Niet zomaar stemmen met stempas van iemand anders
Kiezers kunnen niet zo maar stemmen met de stempas of oproepingskaart van iemand anders. Ten eerste is dit strafbaar. Ten tweede moeten stembureauleden controleren of de persoonsgegevens op stempas of oproepingskaart (geslacht/geboortedatum) overeenkomen met de persoon die ze voor zich zien. Daarbij gaat het erom dat die gegevens globaal overeenkomen. De voorzitter van een stembureau kan altijd een kiezer vragen zich te legitimeren.
Destijds is er bewust voor gekozen geen legitimatieplicht in te voeren bij verkiezingen. Dit om de drempel om te gaan stemmen zo laag mogelijk te houden. Niet iedereen beschikte over een legitimatiebewijs. Inmiddels is de legitimatieplicht in algemene zin ingevoerd en moet iedereen dus toch al beschikken over een legitimatiebewijs.

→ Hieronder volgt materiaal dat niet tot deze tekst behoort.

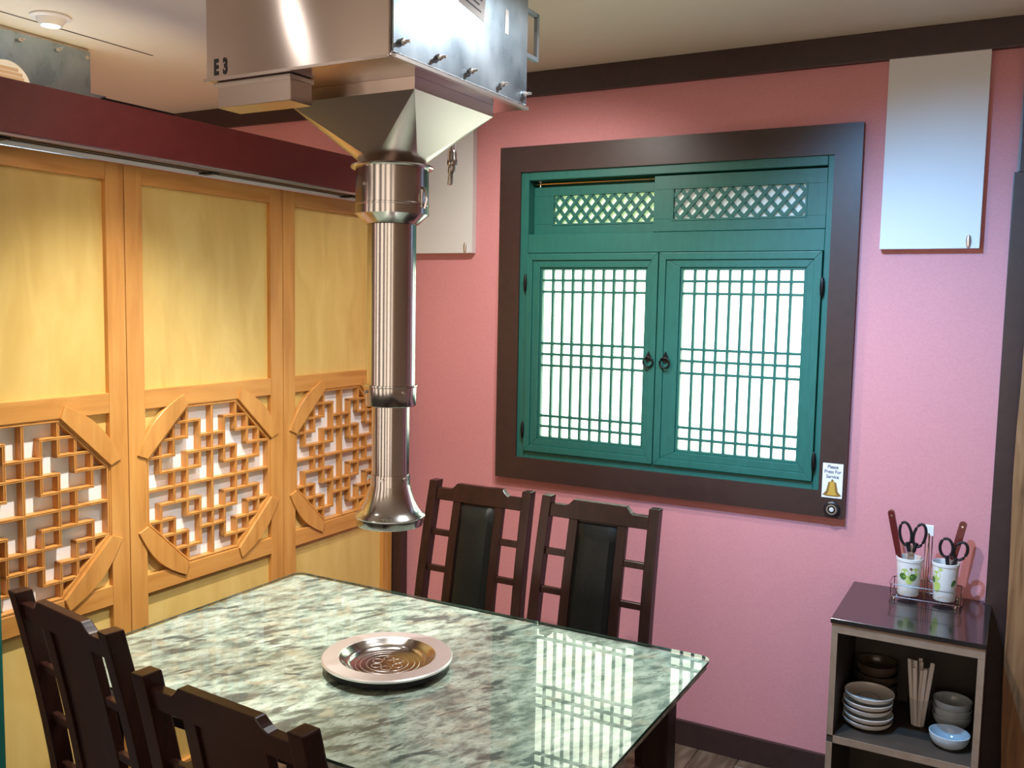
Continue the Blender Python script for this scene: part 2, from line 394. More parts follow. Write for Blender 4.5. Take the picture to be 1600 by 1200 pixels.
for i, y in enumerate((Y0 - PW, Y0, Y0 + PW)):
    o = scr if i == 0 else copy_tree(scr)
    o.location = (SX, y, 0); tag(o, SCL[i], 'screen', 'sliding lattice screens under the red beam')
# teal upright at the left
t = MB().box(-0.05, 0.03, -0.08, 0.0, 0, 2.0595).build('teal_post', 'teal_paint', bevel=0.004); t.location = (-2.28, 1.385, 0)
tag(t, 'teal painted upright post at the far left edge behind the near chair', 'post')

# ------------------------------------------------------------------ window
wn = empty('window_1', (-1.19, WY, 1.03)); tag(wn, 'green lattice window with two shutters in a dark brown casing', 'window', kind='structure')
def wb(mb, name, mat, par=None, bevel=0.0, seg=1):
    return mb.map(lambda v: v - Vector(wn.location)).build(name, mat, par or wn, bevel, seg)
CF = 3.262
cx0, cx1, cz0, cz1 = -1.879, -0.504, 0.947, 2.276
ix0, ix1, iz0, iz1 = -1.785, -0.592, 1.037, 2.176
wb(MB().prism([(cx0, cz1), (cx1, cz1), (ix1, iz1), (ix0, iz1)], 'y', CF, WY - 0.0005), 'casing_board', 'dark_trim')
wb(MB().prism([(cx0, cz0), (cx1, cz0), (ix1, iz0), (ix0, iz0)], 'y', CF, WY - 0.0005), 'casing_board', 'dark_trim')
wb(MB().prism([(cx0, cz0), (cx0, cz1), (ix0, iz1), (ix0, iz0)], 'y', CF, WY - 0.0005), 'casing_board', 'dark_trim')
wb(MB().prism([(cx1, cz0), (cx1, cz1), (ix1, iz1), (ix1, iz0)], 'y', CF, WY - 0.0005), 'casing_board', 'dark_trim')
# teal frame inside the opening
FY0, FY1 = 3.272, 3.37
tx0, tx1, tz0, tz1 = -1.80, -0.586, 1.031, 2.184
wb(MB().box(tx0, -1.752, FY0, FY1, tz0, tz1), 'frame_jamb', 'teal_paint', bevel=0.002)
wb(MB().box(-0.613, tx1, FY0, FY1, tz0, tz1), 'frame_jamb', 'teal_paint', bevel=0.002)
wb(MB().box(-1.752, -0.613, FY0, FY1, 2.143, tz1), 'frame_head', 'teal_paint', bevel=0.002)
wb(MB().box(-1.752, -0.613, FY0, FY1, tz0, 1.064), 'frame_sill', 'teal_paint', bevel=0.002)
wb(MB().box(-1.752, -0.613, FY0 + 0.002, FY1, 1.858, 1.932), 'transom_rail', 'teal_paint', bevel=0.002)
wb(MB().box(-1.752, -0.613, FY1 + 0.002, FY1 + 0.01, tz0, tz1), 'back_board', 'teal_paint')
# transom sashes
def sash(x0, x1, z0, z1, y0, ox0, ox1, oz0, oz1, pane, track=False):
    s = empty('transom_sash', (0, 0, 0)); s.parent = wn
    s.location = Vector(((x0 + x1) / 2, y0, z0)) - wn.location
    wo = Vector(((x0 + x1) / 2, y0, z0))
    def b_(mb, n, m, bevel=0.0): return mb.map(lambda v: v - wo).build(n, m, s, bevel, 1)
    y1 = y0 + 0.018
    for q in ((x0, x1, oz1, z1), (x0, x1, z0, oz0)): b_(MB().box(q[0], q[1], y0, y1, q[2], q[3]), 'sash_rail', 'teal_paint', 0.001)
    for q in ((x0, ox0), (ox1, x1)): b_(MB().box(q[0], q[1], y0, y1, oz0, oz1), 'sash_stile', 'teal_paint')
    # thin frame line round the opening
    g = 0.007
    for q in ((ox0 - g, ox1 + g, oz1, oz1 + g), (ox0 - g, ox1 + g, oz0 - g, oz0), (ox0 - g, ox0, oz0, oz1), (ox1, ox1 + g, oz0, oz1)):
        b_(MB().box(q[0], q[1], y0 - 0.0025, y0 + 0.001, q[2], q[3]), 'opening_bead', 'teal_paint', 0.0008)
    b_(MB().box(ox0, ox1, y1 - 0.003, y1, oz0, oz1), 'pane', pane)
    pu = (ox1 - ox0) / 10.0; pv = (oz1 - oz0) / 2.0; k = pu / pv
    hh = oz1 - oz0; w = 0.0128
    for sg in (1, -1):
        for i in range(-2, 13):
            # line x = xs + sg*k*(z-oz0)
            xs = ox0 + pu * (i + 0.5) if sg > 0 else ox0 + pu * (i + 0.5)
            za, zb_ = 0.0, hh
            xa, xb_ = xs + sg * k * za, xs + sg * k * zb_
            def clip(xv, zv, xo, zo):
                if xv < ox0: zv = zo + (zv - zo) * (ox0 - xo) / (xv - xo) if abs(xv - xo) > 1e-9 else zv; xv = ox0
                if xv > ox1: zv = zo + (zv - zo) * (ox1 - xo) / (xv - xo) if abs(xv - xo) > 1e-9 else zv; xv = ox1
                return xv, zv
            if (xa < ox0 and xb_ < ox0) or (xa > ox1 and xb_ > ox1): continue
            A = clip(xa, za, xb_, zb_); B = clip(xb_, zb_, xa, za)
            if (A[0] - B[0]) ** 2 + (A[1] - B[1]) ** 2 < 1e-4: continue
            yy = y0 + (0.004 if sg > 0 else 0.0075)
            b_(MB().bar((A[0], yy, oz0 + A[1]), (B[0], yy, oz0 + B[1]), w, 0.007, (0, 1, 0)), 'diagonal_bar', 'teal_paint')
    return s
sash(-1.752, -1.20, 1.934, 2.122, 3.322, -1.665, -1.205, 1.976, 2.085, 'dim_pane')
sash(-1.232, -0.615, 1.934, 2.137, 3.283, -1.155, -0.685, 1.979, 2.087, 'grey_pane')
wb(MB().tube([(-1.75, 3.318, 2.133), (-1.225, 3.318, 2.133)], 0.0035), 'track_rod', 'brass_track')
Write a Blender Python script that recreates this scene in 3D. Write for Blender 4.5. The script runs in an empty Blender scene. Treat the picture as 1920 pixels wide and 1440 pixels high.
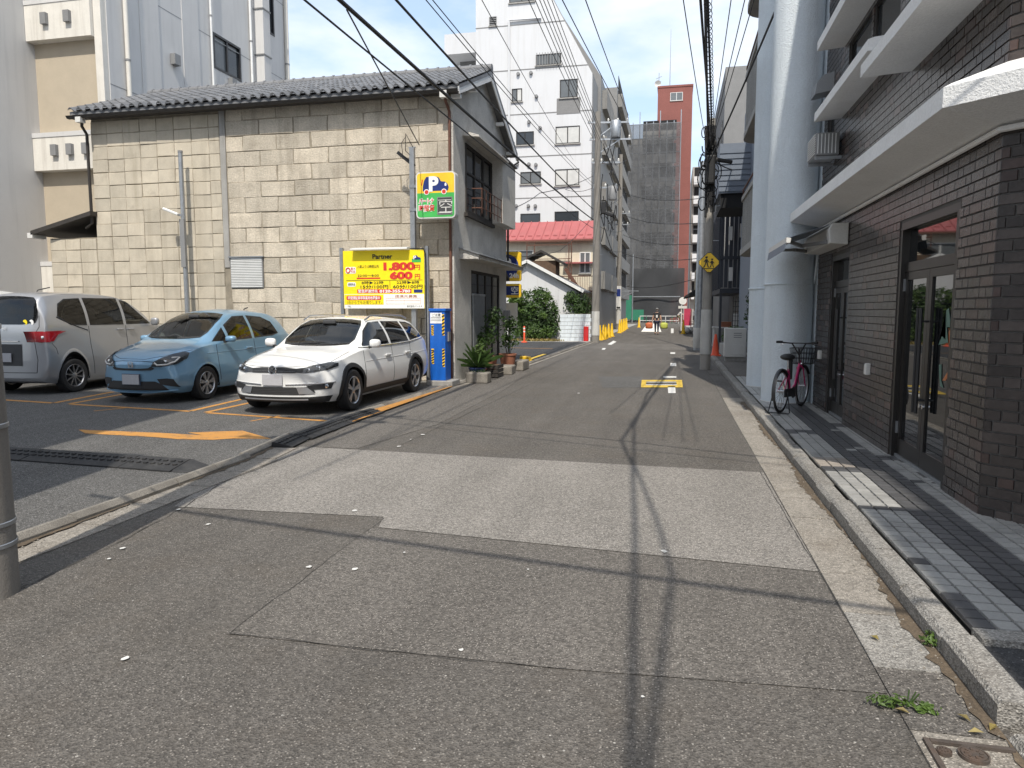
import bpy, bmesh, math, random
from mathutils import Vector, Matrix, Euler
from mathutils.bvhtree import BVHTree
import mathutils.geometry as mgeo
random.seed(7)
SC = bpy.context.scene
COL = SC.collection
R = math.radians

# ------------------------------------------------------------------ camera
CAM_H, FPX = 1.6, 1340.0
PITCH, YAW = R(5.88), R(12.64)
cd = bpy.data.cameras.new('camera'); cam = bpy.data.objects.new('camera', cd); COL.objects.link(cam)
cd.sensor_width = 36.0; cd.lens = FPX/1920*36.0; cd.clip_start = 0.05; cd.clip_end = 2000
cam.location = (0, 0, CAM_H); cam.rotation_euler = (math.pi/2-PITCH, 0, YAW)
SC.camera = cam

# ------------------------------------------------------------------ sky, sun, exposure
SUN_EL, SUN_AZ = R(54), R(9)          # light travels along +Y, 9 degrees towards -X
wd = bpy.data.worlds.new('World'); SC.world = wd; wd.use_nodes = True
nt = wd.node_tree; nt.nodes.clear()
out = nt.nodes.new('ShaderNodeOutputWorld'); bg = nt.nodes.new('ShaderNodeBackground')
sky = nt.nodes.new('ShaderNodeTexSky'); sky.sky_type = 'NISHITA'; sky.sun_disc = False
sky.sun_elevation = SUN_EL; sky.sun_rotation = math.pi-SUN_AZ
sky.air_density = 1.0; sky.dust_density = 2.0; sky.ozone_density = 1.0; sky.altitude = 20
tc = nt.nodes.new('ShaderNodeTexCoord'); mp = nt.nodes.new('ShaderNodeMapping')
mp.inputs['Scale'].default_value = (1.0, 1.0, 2.6); mp.inputs['Location'].default_value = (0.35, 0.1, 0.2)
nz = nt.nodes.new('ShaderNodeTexNoise'); nz.inputs['Scale'].default_value = 2.4
nz.inputs['Detail'].default_value = 7; nz.inputs['Roughness'].default_value = 0.55
cr = nt.nodes.new('ShaderNodeValToRGB'); cr.color_ramp.elements[0].position = 0.42; cr.color_ramp.elements[1].position = 0.64
cr.color_ramp.elements[0].color = (0.0, 0.0, 0.0, 1); cr.color_ramp.elements[1].color = (0.92, 0.92, 0.92, 1)
veil = nt.nodes.new('ShaderNodeMix'); veil.data_type = 'RGBA'; veil.inputs[0].default_value = 0.5
veil.inputs[7].default_value = (2.9, 3.6, 4.4, 1)          # thin even summer haze over the whole dome
mx = nt.nodes.new('ShaderNodeMix'); mx.data_type = 'RGBA'
mx.inputs[7].default_value = (4.5, 4.6, 4.75, 1)            # thin cloud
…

Het ministerie van Binnenlandse Zaken en Koninkrijksrelaties heeft de Kiesraad naar aanleiding van het ronselen van volmachten en stempassen bij de gemeenteraadsverkiezingen van 2006 gevraagd om advies over het invoeren van de legitimatieplicht bij verkiezingen. In december heeft de Kiesraad naar aanleiding van de Tweede Kamerverkiezingen geadviseerd te komen tot een wettelijke legitimatieplicht, waarbij de raad opmerkte dat dit nooit zou kunnen worden ingevoerd voor de Provinciale Statenverkiezing 2007. Invoering van een legitimatieplicht vraagt onder meer om een wijziging van de Kieswet en dat kost tijd. Voorafgaande aan een dergelijke legitimatieplicht zijn gemeenten in een circulaire voor de Provinciale Statenverkiezingen er op gewezen dat de Kieswet niet in de weg staat van een instructie aan hun stembureauleden om altijd om legitimatie vragen. In februari heeft de Tweede Kamer de commissie Inrichting Verkiezingsproces onder leiding van Korthals Altes verzocht zich ook te buigen over de stempas en de veiligheid daarvan. Het advies van deze commisie - vóór 1 oktober van dit jaar - moet dus worden afgewacht.
Eventuele invoering van een legitimatieplicht zal bovendien moeten gebeuren in samenhang met de gehele herziening van het verkiezingsproces, zoals die zou kunnen volgen naar aanleiding van het advies van de commissie Korthals Altes.